TASK DESCRIPTION
Quote every line as given.

DATA SECTION
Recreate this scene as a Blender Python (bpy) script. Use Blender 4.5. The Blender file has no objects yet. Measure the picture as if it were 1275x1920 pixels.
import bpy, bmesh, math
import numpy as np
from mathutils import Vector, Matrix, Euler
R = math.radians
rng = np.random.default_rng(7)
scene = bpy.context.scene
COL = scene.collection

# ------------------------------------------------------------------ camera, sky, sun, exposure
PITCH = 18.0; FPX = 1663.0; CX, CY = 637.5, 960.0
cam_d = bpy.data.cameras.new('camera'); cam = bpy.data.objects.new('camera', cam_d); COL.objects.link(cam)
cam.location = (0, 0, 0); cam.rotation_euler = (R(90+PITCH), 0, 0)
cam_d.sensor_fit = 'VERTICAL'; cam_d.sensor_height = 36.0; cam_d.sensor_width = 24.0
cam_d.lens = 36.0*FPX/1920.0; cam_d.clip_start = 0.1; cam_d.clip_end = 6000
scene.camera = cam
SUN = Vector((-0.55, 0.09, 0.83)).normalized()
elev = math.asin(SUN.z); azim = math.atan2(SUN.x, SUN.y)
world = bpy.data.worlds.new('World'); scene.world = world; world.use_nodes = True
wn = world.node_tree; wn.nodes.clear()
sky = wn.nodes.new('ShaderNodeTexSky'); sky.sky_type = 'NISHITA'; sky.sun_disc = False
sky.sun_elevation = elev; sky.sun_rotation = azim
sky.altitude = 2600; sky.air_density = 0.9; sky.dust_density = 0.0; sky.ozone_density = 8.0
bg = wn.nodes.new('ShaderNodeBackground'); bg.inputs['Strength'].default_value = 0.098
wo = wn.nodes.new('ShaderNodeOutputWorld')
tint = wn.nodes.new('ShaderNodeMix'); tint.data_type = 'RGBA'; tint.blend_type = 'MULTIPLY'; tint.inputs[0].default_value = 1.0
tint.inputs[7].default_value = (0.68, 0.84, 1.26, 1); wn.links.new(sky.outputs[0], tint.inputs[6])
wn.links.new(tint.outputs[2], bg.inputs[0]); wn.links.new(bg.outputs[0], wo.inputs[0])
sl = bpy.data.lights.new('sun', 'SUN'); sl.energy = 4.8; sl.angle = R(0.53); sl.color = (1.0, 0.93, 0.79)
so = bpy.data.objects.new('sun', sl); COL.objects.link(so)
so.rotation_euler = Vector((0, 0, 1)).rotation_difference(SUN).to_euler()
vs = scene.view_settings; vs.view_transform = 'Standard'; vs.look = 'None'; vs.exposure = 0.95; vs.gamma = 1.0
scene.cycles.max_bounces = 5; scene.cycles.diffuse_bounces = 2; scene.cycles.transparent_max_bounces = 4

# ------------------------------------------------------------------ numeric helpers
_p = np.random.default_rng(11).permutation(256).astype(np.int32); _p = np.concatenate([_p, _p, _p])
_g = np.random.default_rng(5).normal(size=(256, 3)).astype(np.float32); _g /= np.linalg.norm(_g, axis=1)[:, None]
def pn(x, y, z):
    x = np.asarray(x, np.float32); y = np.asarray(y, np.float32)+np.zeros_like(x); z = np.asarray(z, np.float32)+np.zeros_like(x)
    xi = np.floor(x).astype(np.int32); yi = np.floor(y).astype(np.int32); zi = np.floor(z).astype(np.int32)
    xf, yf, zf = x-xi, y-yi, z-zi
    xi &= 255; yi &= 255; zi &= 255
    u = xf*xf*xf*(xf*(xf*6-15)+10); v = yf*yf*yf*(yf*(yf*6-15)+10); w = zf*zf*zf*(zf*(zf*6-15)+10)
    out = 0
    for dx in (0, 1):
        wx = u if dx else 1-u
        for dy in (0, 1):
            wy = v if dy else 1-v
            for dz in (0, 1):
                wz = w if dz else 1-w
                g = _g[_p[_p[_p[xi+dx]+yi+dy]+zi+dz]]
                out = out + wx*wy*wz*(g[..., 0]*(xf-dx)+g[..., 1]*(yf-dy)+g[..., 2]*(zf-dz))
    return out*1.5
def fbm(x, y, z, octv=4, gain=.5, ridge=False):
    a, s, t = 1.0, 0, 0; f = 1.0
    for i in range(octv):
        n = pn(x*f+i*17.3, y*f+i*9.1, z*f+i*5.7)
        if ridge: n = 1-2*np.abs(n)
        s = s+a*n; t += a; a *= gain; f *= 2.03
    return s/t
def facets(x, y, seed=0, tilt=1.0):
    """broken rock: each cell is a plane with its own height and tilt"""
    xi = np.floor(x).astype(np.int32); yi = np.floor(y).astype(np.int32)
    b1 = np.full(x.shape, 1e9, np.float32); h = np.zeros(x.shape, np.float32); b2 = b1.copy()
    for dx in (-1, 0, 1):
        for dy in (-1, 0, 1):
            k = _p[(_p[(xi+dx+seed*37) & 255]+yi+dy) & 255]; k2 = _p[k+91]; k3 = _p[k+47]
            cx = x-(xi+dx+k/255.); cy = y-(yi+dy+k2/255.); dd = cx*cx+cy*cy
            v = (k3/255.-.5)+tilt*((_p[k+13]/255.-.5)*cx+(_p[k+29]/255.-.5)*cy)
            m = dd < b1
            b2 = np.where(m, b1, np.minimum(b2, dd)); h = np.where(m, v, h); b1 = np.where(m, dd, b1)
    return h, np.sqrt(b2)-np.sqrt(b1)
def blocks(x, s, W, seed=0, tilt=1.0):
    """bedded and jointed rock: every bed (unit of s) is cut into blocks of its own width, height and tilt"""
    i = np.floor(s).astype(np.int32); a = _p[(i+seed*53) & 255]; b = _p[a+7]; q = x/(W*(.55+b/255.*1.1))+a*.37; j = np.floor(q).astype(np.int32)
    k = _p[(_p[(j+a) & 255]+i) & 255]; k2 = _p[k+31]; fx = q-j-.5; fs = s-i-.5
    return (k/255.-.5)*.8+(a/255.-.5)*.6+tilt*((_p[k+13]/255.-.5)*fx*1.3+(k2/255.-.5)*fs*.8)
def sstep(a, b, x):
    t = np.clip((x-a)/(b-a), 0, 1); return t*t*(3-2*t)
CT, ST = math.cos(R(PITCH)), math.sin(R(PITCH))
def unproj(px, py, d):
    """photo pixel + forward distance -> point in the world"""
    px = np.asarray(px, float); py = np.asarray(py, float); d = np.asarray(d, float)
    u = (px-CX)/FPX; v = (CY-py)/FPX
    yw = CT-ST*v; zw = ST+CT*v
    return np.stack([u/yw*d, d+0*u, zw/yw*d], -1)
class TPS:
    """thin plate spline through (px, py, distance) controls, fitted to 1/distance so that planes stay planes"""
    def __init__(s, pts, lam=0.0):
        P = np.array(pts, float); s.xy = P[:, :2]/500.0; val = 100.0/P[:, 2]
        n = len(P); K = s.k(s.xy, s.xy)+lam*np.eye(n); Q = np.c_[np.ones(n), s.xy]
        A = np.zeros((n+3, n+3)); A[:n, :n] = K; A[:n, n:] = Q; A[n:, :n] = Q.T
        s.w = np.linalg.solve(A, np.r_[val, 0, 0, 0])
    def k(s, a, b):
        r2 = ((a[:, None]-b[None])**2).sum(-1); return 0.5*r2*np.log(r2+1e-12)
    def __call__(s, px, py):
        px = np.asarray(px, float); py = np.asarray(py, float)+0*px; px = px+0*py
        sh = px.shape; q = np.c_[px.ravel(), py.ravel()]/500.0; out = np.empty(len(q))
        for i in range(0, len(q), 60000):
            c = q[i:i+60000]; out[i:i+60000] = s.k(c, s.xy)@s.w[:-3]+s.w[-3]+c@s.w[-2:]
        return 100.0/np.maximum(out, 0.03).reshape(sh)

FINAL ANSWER
Recreate this scene as a Blender Python (bpy) script. Use Blender 4.5. The Blender file has no objects yet. Measure the picture as if it were 1275x1920 pixels.
import bpy, bmesh, math
import numpy as np
from mathutils import Vector, Matrix, Euler
R = math.radians
rng = np.random.default_rng(7)
scene = bpy.context.scene
COL = scene.collection

# ------------------------------------------------------------------ camera, sky, sun, exposure
PITCH = 18.0; FPX = 1663.0; CX, CY = 637.5, 960.0
cam_d = bpy.data.cameras.new('camera'); cam = bpy.data.objects.new('camera', cam_d); COL.objects.link(cam)
cam.location = (0, 0, 0); cam.rotation_euler = (R(90+PITCH), 0, 0)
cam_d.sensor_fit = 'VERTICAL'; cam_d.sensor_height = 36.0; cam_d.sensor_width = 24.0
cam_d.lens = 36.0*FPX/1920.0; cam_d.clip_start = 0.1; cam_d.clip_end = 6000
scene.camera = cam
SUN = Vector((-0.55, 0.09, 0.83)).normalized()
elev = math.asin(SUN.z); azim = math.atan2(SUN.x, SUN.y)
world = bpy.data.worlds.new('World'); scene.world = world; world.use_nodes = True
wn = world.node_tree; wn.nodes.clear()
sky = wn.nodes.new('ShaderNodeTexSky'); sky.sky_type = 'NISHITA'; sky.sun_disc = False
sky.sun_elevation = elev; sky.sun_rotation = azim
sky.altitude = 2600; sky.air_density = 0.9; sky.dust_density = 0.0; sky.ozone_density = 8.0
bg = wn.nodes.new('ShaderNodeBackground'); bg.inputs['Strength'].default_value = 0.098
wo = wn.nodes.new('ShaderNodeOutputWorld')
tint = wn.nodes.new('ShaderNodeMix'); tint.data_type = 'RGBA'; tint.blend_type = 'MULTIPLY'; tint.inputs[0].default_value = 1.0
tint.inputs[7].default_value = (0.68, 0.84, 1.26, 1); wn.links.new(sky.outputs[0], tint.inputs[6])
wn.links.new(tint.outputs[2], bg.inputs[0]); wn.links.new(bg.outputs[0], wo.inputs[0])
sl = bpy.data.lights.new('sun', 'SUN'); sl.energy = 4.8; sl.angle = R(0.53); sl.color = (1.0, 0.93, 0.79)
so = bpy.data.objects.new('sun', sl); COL.objects.link(so)
so.rotation_euler = Vector((0, 0, 1)).rotation_difference(SUN).to_euler()
vs = scene.view_settings; vs.view_transform = 'Standard'; vs.look = 'None'; vs.exposure = 0.95; vs.gamma = 1.0
scene.cycles.max_bounces = 5; scene.cycles.diffuse_bounces = 2; scene.cycles.transparent_max_bounces = 4

# ------------------------------------------------------------------ numeric helpers
_p = np.random.default_rng(11).permutation(256).astype(np.int32); _p = np.concatenate([_p, _p, _p])
_g = np.random.default_rng(5).normal(size=(256, 3)).astype(np.float32); _g /= np.linalg.norm(_g, axis=1)[:, None]
def pn(x, y, z):
    x = np.asarray(x, np.float32); y = np.asarray(y, np.float32)+np.zeros_like(x); z = np.asarray(z, np.float32)+np.zeros_like(x)
    xi = np.floor(x).astype(np.int32); yi = np.floor(y).astype(np.int32); zi = np.floor(z).astype(np.int32)
    xf, yf, zf = x-xi, y-yi, z-zi
    xi &= 255; yi &= 255; zi &= 255
    u = xf*xf*xf*(xf*(xf*6-15)+10); v = yf*yf*yf*(yf*(yf*6-15)+10); w = zf*zf*zf*(zf*(zf*6-15)+10)
    out = 0
    for dx in (0, 1):
        wx = u if dx else 1-u
        for dy in (0, 1):
            wy = v if dy else 1-v
            for dz in (0, 1):
                wz = w if dz else 1-w
                g = _g[_p[_p[_p[xi+dx]+yi+dy]+zi+dz]]
                out = out + wx*wy*wz*(g[..., 0]*(xf-dx)+g[..., 1]*(yf-dy)+g[..., 2]*(zf-dz))
    return out*1.5
def fbm(x, y, z, octv=4, gain=.5, ridge=False):
    a, s, t = 1.0, 0, 0; f = 1.0
    for i in range(octv):
        n = pn(x*f+i*17.3, y*f+i*9.1, z*f+i*5.7)
        if ridge: n = 1-2*np.abs(n)
        s = s+a*n; t += a; a *= gain; f *= 2.03
    return s/t
def facets(x, y, seed=0, tilt=1.0):
    """broken rock: each cell is a plane with its own height and tilt"""
    xi = np.floor(x).astype(np.int32); yi = np.floor(y).astype(np.int32)
    b1 = np.full(x.shape, 1e9, np.float32); h = np.zeros(x.shape, np.float32); b2 = b1.copy()
    for dx in (-1, 0, 1):
        for dy in (-1, 0, 1):
            k = _p[(_p[(xi+dx+seed*37) & 255]+yi+dy) & 255]; k2 = _p[k+91]; k3 = _p[k+47]
            cx = x-(xi+dx+k/255.); cy = y-(yi+dy+k2/255.); dd = cx*cx+cy*cy
            v = (k3/255.-.5)+tilt*((_p[k+13]/255.-.5)*cx+(_p[k+29]/255.-.5)*cy)
            m = dd < b1
            b2 = np.where(m, b1, np.minimum(b2, dd)); h = np.where(m, v, h); b1 = np.where(m, dd, b1)
    return h, np.sqrt(b2)-np.sqrt(b1)
def blocks(x, s, W, seed=0, tilt=1.0):
    """bedded and jointed rock: every bed (unit of s) is cut into blocks of its own width, height and tilt"""
    i = np.floor(s).astype(np.int32); a = _p[(i+seed*53) & 255]; b = _p[a+7]; q = x/(W*(.55+b/255.*1.1))+a*.37; j = np.floor(q).astype(np.int32)
    k = _p[(_p[(j+a) & 255]+i) & 255]; k2 = _p[k+31]; fx = q-j-.5; fs = s-i-.5
    return (k/255.-.5)*.8+(a/255.-.5)*.6+tilt*((_p[k+13]/255.-.5)*fx*1.3+(k2/255.-.5)*fs*.8)
def sstep(a, b, x):
    t = np.clip((x-a)/(b-a), 0, 1); return t*t*(3-2*t)
CT, ST = math.cos(R(PITCH)), math.sin(R(PITCH))
def unproj(px, py, d):
    """photo pixel + forward distance -> point in the world"""
    px = np.asarray(px, float); py = np.asarray(py, float); d = np.asarray(d, float)
    u = (px-CX)/FPX; v = (CY-py)/FPX
    yw = CT-ST*v; zw = ST+CT*v
    return np.stack([u/yw*d, d+0*u, zw/yw*d], -1)
class TPS:
    """thin plate spline through (px, py, distance) controls, fitted to 1/distance so that planes stay planes"""
    def __init__(s, pts, lam=0.0):
        P = np.array(pts, float); s.xy = P[:, :2]/500.0; val = 100.0/P[:, 2]
        n = len(P); K = s.k(s.xy, s.xy)+lam*np.eye(n); Q = np.c_[np.ones(n), s.xy]
        A = np.zeros((n+3, n+3)); A[:n, :n] = K; A[:n, n:] = Q; A[n:, :n] = Q.T
        s.w = np.linalg.solve(A, np.r_[val, 0, 0, 0])
    def k(s, a, b):
        r2 = ((a[:, None]-b[None])**2).sum(-1); return 0.5*r2*np.log(r2+1e-12)
    def __call__(s, px, py):
        px = np.asarray(px, float); py = np.asarray(py, float)+0*px; px = px+0*py
        sh = px.shape; q = np.c_[px.ravel(), py.ravel()]/500.0; out = np.empty(len(q))
        for i in range(0, len(q), 60000):
            c = q[i:i+60000]; out[i:i+60000] = s.k(c, s.xy)@s.w[:-3]+s.w[-3]+c@s.w[-2:]
        return 100.0/np.maximum(out, 0.03).reshape(sh)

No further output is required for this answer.